Craig Bagno
Feb 14, 2023

The cheat code Super Bowl

Our efforts to win the creative sweepstakes are inhibiting our creativity.

Getty Images
Getty Images

Without looking online, name a single spot that ran during the game last night that didn’t feature celebrities doing silly celebrity things.

Of course, celebrities play a valuable role when you need to tell a complete story in a mere 30 seconds. Celebrities have embedded meaning. They are prologues that you don’t have to explain. They come with context at first sight.

That said, there was an utterly striking degree of sameness to Super Bowl advertising and its use of celebrity this year. 

Sure, there were minor thematic variations. 

There were the “reunion” spots, where celebrities recreated shows and movies from (generally speaking, many many) years gone by. Pop Corners riffed on Breaking Bad while Rakuten played on CluelessMichelob Ultra knocked off Caddyshack. Paramount+ brought back Cliffhanger. These four properties alone are a combined 116 years old.

There were the “ensemble” spots, where a mixed-nut bag of celebs embody a metaphor for a product’s value proposition. Jon Hamm and Brie Larson represented a ham and cheese sandwich for Hellman’s. Deon Sanders and his family personified strength for Oikos Yogurt. Kevin Bacon rhapsodized about six packs and six degrees of separation for Budweiser. And a panoply of faded rock stars – from Ozzy Osbourne to Joan Jett to Billy Idol to Paul Stanley (with an average age of 69) – poked fun at workplace cliches for Workday.

Then there were the musical interludes. Diddy and friends for Uber One. Melissa McCarthy and a very big production number for Booking.com. Meghan Trainor and a “Made You Look” reprise for Pringles. 

Some of these spots are funny. Your mileage will vary. But it’s the same formula. The real question is, how and why did we get here?

It is understandable, to an extent. The cost of a 30-second spot is $7 million dollars, not counting production, fees and talent costs. All together, we’re talking about a $20 million minute – all happening at a time of unprecedented scrutiny around budgets and ROI.

Marketers can’t risk going unnoticed in the big game. A game that people are presumably watching at parties full of distractions. Food and drink and friends and phones to scroll through and social media platforms to fill in the moments between the on-field action.

What’s more, the success criteria for this investment has been reduced to the bluntest of outcomes. That is – The Monday Morning Buzz

I’m a working brand strategist. I’ve literally been briefed on Super Bowl assignments with nothing more than the following: Just win, baby. 

That is, just win the USA Today Ad Meter. Don’t worry about the key takeaway. Don’t worry about building the brand. Don’t worry about carving out a meaningful role in people’s lives. Don’t worry about behavioral outcomes. Just win, baby.

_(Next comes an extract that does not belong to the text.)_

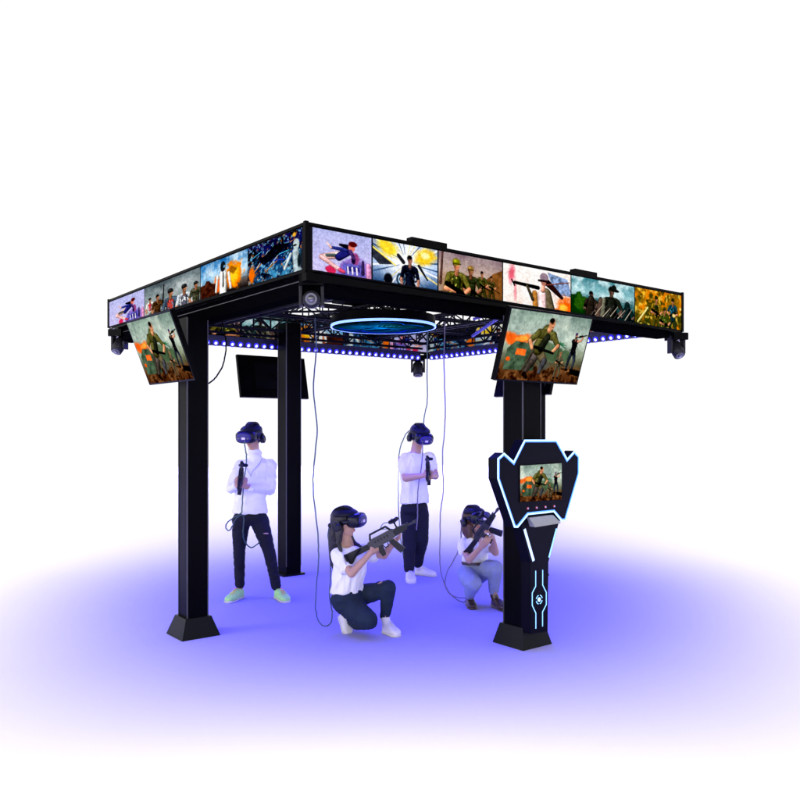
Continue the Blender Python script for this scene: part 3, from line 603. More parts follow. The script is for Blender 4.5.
def inset(poly, d):
    n = len(poly); out = []
    P = [((p-cen).dot(uR), (p-cen).z) for p in poly]
    area = sum(P[i][0]*P[(i+1) % n][1]-P[(i+1) % n][0]*P[i][1] for i in range(n)); sg = 1 if area > 0 else -1
    for i in range(n):
        a, b, c = P[i-1], P[i], P[(i+1) % n]
        e1 = Vector((b[0]-a[0], b[1]-a[1])).normalized(); e2 = Vector((c[0]-b[0], c[1]-b[1])).normalized()
        n1 = Vector((-e1.y, e1.x))*sg; n2 = Vector((-e2.y, e2.x))*sg; m = (n1+n2); m = m/max(.35, m.length_squared)*2
        out.append(cen+uR*(b[0]+m.x*d)+Vector((0, 0, b[1]+m.y*d)))
    return out
def slab(bm, poly, o0, o1):
    a = [bm.verts.new(p+nK*o0) for p in poly]; b = [bm.verts.new(p+nK*o1) for p in poly]; n = len(poly)
    bm.faces.new(a); bm.faces.new(b[::-1])
    for i in range(n): bm.faces.new((a[i], a[(i+1) % n], b[(i+1) % n], b[i]))
bm = bmesh.new(); slab(bm, O3, -.092, 0); bm_obj('head_panel', bm, mat('cabinet_black', (.002, .002, .005), .35, spec=.05), cab)
def band(poly, d0, d1, o0, o1):
    A, B = inset(poly, d0), inset(poly, d1); bm = bmesh.new(); n = len(poly); V = []
    for p, q in zip(A, B): V.append([bm.verts.new(x) for x in (p+nK*o0, q+nK*o0, q+nK*o1, p+nK*o1)])
    for i in range(n):
        a, b = V[i], V[(i+1) % n]
        for k in range(4): bm.faces.new((a[k], b[k], b[(k+1) % 4], a[(k+1) % 4]))
    return bm
bm_obj('light_strip', band(O3, -.001, .010, .0005, .006), STRIPW, cab)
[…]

This leads to a hacker mindset. I believe that people like me have internalized what type of execution (notice I don’t even say idea, I say execution, because that’s what we’re dealing with here) is most likely to win Monday.

It’s a formula. It’s a cheat code. It’s celebs and cultural references and shouted dialogue. It’s the advertising equivalent of Chaos Muppets.

But it’s not an effective cheat code when everyone has discovered the same hack. 

Our efforts to win the creative sweepstakes inhibit our creativity. We’re all stuck in the same small box, with similar talent, cultural references, beats and even buttons.

This doesn’t mean we are hopeless. The industry has a history of passing through inflection points during the Super Bowl on the way to new things. We had the era of talking animals; the era of mean jokes; the era of big anthems. 

Perhaps we’ve reached the apotheosis of the era of celebrity silliness.

I don’t mean this as a harangue or a criticism or an indictment. We’re all under intense pressure, and the Super Bowl takes it to 11. We could all use a break and a laugh these days, so it is no surprise that we’ve come to embrace the semi-sure-thing.

But think about the wonder of what we get to do for a living. A hundred million people tune in to the Super Bowl every year, ready, waiting, fortified with nachos — and open to anything we have to offer.  

There’s a whole wide world of potential responses to what we choose to say and be on behalf of brands. Hilarity, for sure. But also inspiration, determination, useful outrage, melancholy, longing, love and holy-hell-I-can’t-believe-they-did-that

So here’s to putting the 2023 cheat code behind us and letting our collective creativity run amuck. Let’s see what impossible unknown things we can find next year. 

Whoever does will win, baby. Unfettered creativity always does.

Craig Bagno is managing director, global strategic excellence, McCann Worldgroup.